O’Toole, who captained Ireland for 10 years and remains the team’s all-time top scorer, recounts similar tales of Taylor. She first came across the “baby-faced” 16-year-old at an international camp where younger players were being introduced to the more senior players.

“She was able to tell me then what she was going to do,” O’Toole tells ESPN. “She said: ‘I’m going to box at the Olympics.'” When O’Toole reminded her that women weren’t allowed to box at the Olympics, Taylor’s response was simple: “I’ll get boxing at the Olympics.”

It was a prescient statement from Taylor. Years later, O’Toole and Taylor would carry the Olympic torch together through Dublin as part of its relay to London 2012, ahead of the first boxing competition at the Games — they were sharing in that history, but excelling at the top of two different worlds.

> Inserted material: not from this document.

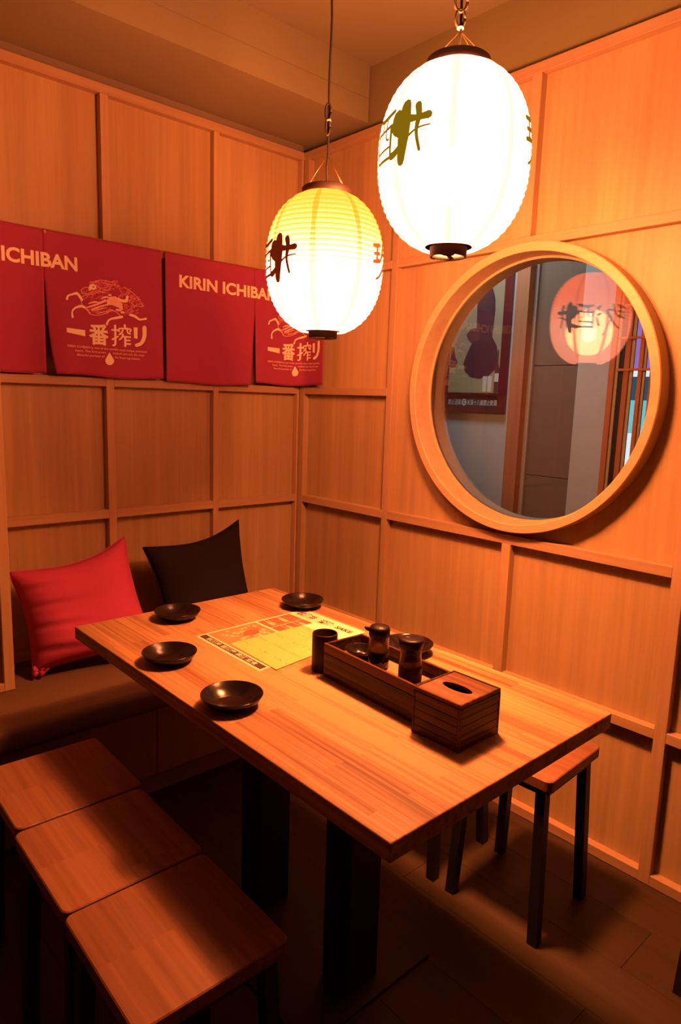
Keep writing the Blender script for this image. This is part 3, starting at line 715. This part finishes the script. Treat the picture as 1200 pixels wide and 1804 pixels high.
    for pts, w_ in (([(395, 300), (400, 262), (450, 238), (525, 230)], 5), ([(393, 300), (415, 365), (455, 400), (490, 442), (560, 450), (640, 432), (720, 396)], 6),
                    ([(410, 225), (400, 190), (425, 165), (470, 160)], 6), ([(410, 222), (450, 225), (500, 212)], 5), ([(430, 355), (450, 385), (480, 430)], 6),
                    ([(560, 430), (640, 415), (700, 395), (760, 420), (800, 455)], 6), ([(520, 110), (580, 86), (650, 92), (720, 108)], 4), ([(840, 160), (900, 190), (980, 250), (1060, 360)], 4),
                    ([(600, 100), (680, 130), (760, 140)], 3), ([(560, 150), (620, 180), (690, 190)], 3), ([(560, 190), (620, 215), (670, 220)], 3), ([(900, 300), (960, 350), (1050, 365)], 4)):
        flat(mid, stroke(pts, w_, sub=3), lambda u, v: E(u, v, D*.85))
    for pts, w_ in (([(445, 372), (520, 348), (590, 325), (660, 298)], [10, 20, 16, 12]), ([(500, 395), (560, 368), (640, 345), (690, 335)], [14, 18, 16, 10]),
                    ([(470, 328), (530, 312), (580, 318), (640, 292)], [10, 20, 12, 14]), ([(600, 280), (640, 262), (690, 266)], [10, 20, 10]), ([(520, 405), (590, 385), (650, 372)], [6, 10, 6]),
                    ([(665, 290), (665, 345)], 14), ([(760, 395), (795, 398), (820, 385)], 22), ([(815, 420), (835, 422)], 24), ([(680, 240), (700, 240)], 20)):
        flat(mid, stroke(pts, w_, sub=3), lambda u, v: E(u, v, D*.9))
    flat(mid, blob([(665, 285), (700, 256), (750, 254), (790, 285), (822, 330), (830, 372), (800, 382), (750, 358), (700, 342), (665, 345)]), lambda u, v: E(u, v, D*.9))
    obj('body_print', mid, M_PRINT3, t)
    sc_ = MB()
    for r in range(6):
        for c in range(7):
            x = 682+c*20+(r % 2)*10; y = 272+r*17
            if y < 262+(abs(x-730)*.4) or y > 330+(x-690)*.35 or x > 815: continue
            flat(sc_, stroke([(x-8, y), (x, y+7), (x+8, y)], 3, sub=2), lambda u, v: E(u, v, D*1.2))
    obj('scale_pattern', sc_, M_PRINT2, t)
    hd = MB(); flat(hd, blob([(470, 168), (485, 132), (520, 122), (548, 140), (552, 168), (530, 188), (500, 183), (480, 196)]), lambda u, v: E(u, v, D)); obj('emblem_head', hd, M_PRINT, t)
    for nm, segs in (('emblem_leg', (([(250, 282), (262, 248), (300, 234), (350, 222), (378, 250), (402, 290)], [22, 20, 20, 28, 26, 24]),)),
                     ('emblem_leg', (([(300, 470), (298, 420), (318, 385), (360, 362), (400, 356), (428, 372)], [24, 17, 19, 24, 30, 18]),)),
                     ('emblem_leg', (([(650, 548), (668, 508), (700, 490), (750, 480), (820, 468)], [22, 20, 20, 26, 26]),)),
                     ('emblem_leg', (([(908, 446), (960, 462), (1010, 495), (1050, 494), (1082, 488)], [24, 28, 20, 18, 24]),)),
                     ('emblem_tail_curl', (([(780, 272), (820, 298), (868, 300), (880, 255)], [12, 26, 34, 24]),))):
        lg = MB()
        for pts, w_ in segs: flat(lg, stroke(pts, w_, sub=4), lambda u, v: E(u, v, D))
        obj(nm, lg, M_PRINT, t)
    dr = [(670, 845)]+[(672+48*math.sin(a), 935-46*math.cos(a)) for a in [math.radians(q) for q in range(55, 310, 15)]]
    dm = MB(); flat(dm, blob(dr), lambda u, v: E(u, v, D)); obj('water_drop_print', dm, M_PRINT, t)
    ey = MB(); flat(ey, blob([(512, 150), (528, 146), (530, 160), (516, 164)]), lambda u, v: E(u, v, D*1.3)); obj('emblem_eye', ey, M_BANNER, t)
    kj = MB()
    Ks = lambda cx: EX(cx, 0)
    def tf(body, c0, c1, zlo, zhi, bold): flat(kj, textfit(body, Ks(c0), Ks(c1), zlo, zhi, bold), lambda s, z: S(s, z, D))
    flat(kj, blob([(Ks(235), 1.700), (Ks(425), 1.692), (Ks(425), 1.714), (Ks(235), 1.716)]), lambda s, z: S(s, z, D))
    tf('番', 462, 668, 1.664, 1.741, .026)
    for pts, w_ in (([(706, 606), (768, 610)], 20), ([(740, 560), (740, 700), (736, 762), (712, 768)], [24, 24, 22, 18]), ([(708, 706), (768, 676)], 20),
                    ([(848, 556), (850, 590)], 24), ([(786, 624), (788, 592), (908, 598), (906, 626)], [18, 18, 18, 18]), ([(824, 608), (812, 636), (784, 656)], [20, 20, 16]), ([(874, 608), (880, 634), (908, 648)], [20, 18, 16]),
                    ([(826, 654), (812, 688), (786, 708)], [22, 20, 16]), ([(818, 676), (908, 682)], 18), ([(852, 680), (850, 776)], 24), ([(852, 716), (904, 718)], 17), ([(852, 752), (908, 755)], 18)):
        flat(kj, stroke(pts, w_, sub=3), E)
    flat(kj, blob([(946, 578), (990, 580), (988, 700), (950, 692)]), E); flat(kj, stroke([(1065, 583), (1065, 660), (1050, 715), (1020, 752), (976, 768)], [46, 44, 42, 38, 36]), E)
    obj('characters', kj, M_PRINT, t)
    sm = MB()
    def tl(body, c0, c1, z0, z1): flat(sm, textfit(body, Ks(c0), Ks(c1), z0, z1, .008), lambda s, z: S(s, z, D))
    tl("KIRIN ICHIBAN is one of the world's most unique premium", 240, 1090, 1.6465, 1.6575)
    tl('beers. The first press', 318, 632, 1.6325, 1.6430); tl('method uses only the most', 710, 1062, 1.6325, 1.6430)
    tl('flavorful portion of', 335, 618, 1.6175, 1.6280); tl('the finest ingredients.', 728, 1018, 1.6175, 1.6280)
    obj('small_lettering', sm, M_PRINT3, t)
    if with_grommet:
        g = MB(); c = Vector(S(s1+.008, 2.036, .002))
        g.lathe([(.0022, 0), (.0045, 0), (.0048, .001), (.0022, .001)], 16, (0, 0, 0), 'z', close=True)
        g.v = [(c.x+v[0], c.y-v[2], c.z+v[1]) for v in g.v]; obj('grommet', g, M_BRASS, t)
    return t
def wav1(s, q):
    w_ = .004*math.sin(s*13+.6)*q+.0025*math.sin(s*31)*q
    w_ += .012*q*math.exp(-((s-.50)/.05)**2)-.004*q*math.exp(-((s-.40)/.04)**2)
    if s > .84: w_ += .006*(s-.84)/.05*q
    return w_
def wav2(s, q):
    return .004*math.sin(s*12+2.2)*q+.002*math.sin(s*29+1)*q+.010*q*math.exp(-((s-.40)/.05)**2)+.006*q*math.exp(-((s-.47)/.03)**2)
X1 = -1.606
banner('hanging_banner', 'red cloth beer banner at far left of the back wall, half out of frame',
       [(CX+.012, -.168), (CX+.012, -.050), (CX+.030, -.024), (-1.2, -.022), (-0.721, -.022)], (.331, (.004, .030), (.0, -.004)), lambda s, q: wav1(s+.11, q), True, emb_s=.403, K0=.007, KW=.443)
banner('hanging_banner', 'red cloth beer banner bending round the room corner behind the small lantern',
       [(-0.712, -.022), (-0.4, -.022), (-0.050, -.022), (-0.022, -.058), (-0.022, -.196)], (.432, (.024, .004), (-.012, .0)), wav2, None, False)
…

“Katie is so shy. When we were on the buses [to games and training] she wouldn’t say anything,” O’Toole says. “Me and Katie carried the Olympic torch together, and she was so nervous, pulling on me all nervous like ‘Olivia, Olivia, Olivia.’ To me! I should have been like that with her.”

It was the type of moment Taylor had envisioned from her earliest boxing ambitions. While she was a committed athlete in her football days, there was never any doubt in anyone’s minds that she wouldn’t pursue boxing full-time at some point. O’Toole says Taylor would let every manager know that boxing was her priority.

“She did miss training sessions. She’d turn up Sunday morning play and then go back to boxing on Monday,” O’Toole adds. “She did it [football] as a hobby, but she was so good it didn’t matter.

“When at camp, she used to get up in the morning, do her boxing and then come to breakfast with us.”

Both women are in agreement that if Taylor had stuck with football, she would have played professionally alongside the likes of Arsenal’s Katie McCabe and North Carolina Courage’s Denise O’Sullivan as top Irish players in the world’s top leagues.

“To me, Taylor was the definition of Roy Keane. No keepy-uppies or anything fancy like that. She was just running and working hard,” O’Toole says.

Curtin is adamant that Taylor has been blazing a trail since she was that shy 16-year-old getting up early to do her boxing practice before returning to football, a trail she continues to clear as her legend in boxing grows.

“She hasn’t just turned into a role model,” Curtin says. “She has been a role model for so long. She was winning European and world championships in boxing before she was recognised properly. She is just a fantastic role model.

“Everyone I know who knows Katie will comment on it. She is just an amazing human being. There’s not too many in the world like her. She is someone who deserves the best, and the best recognition.”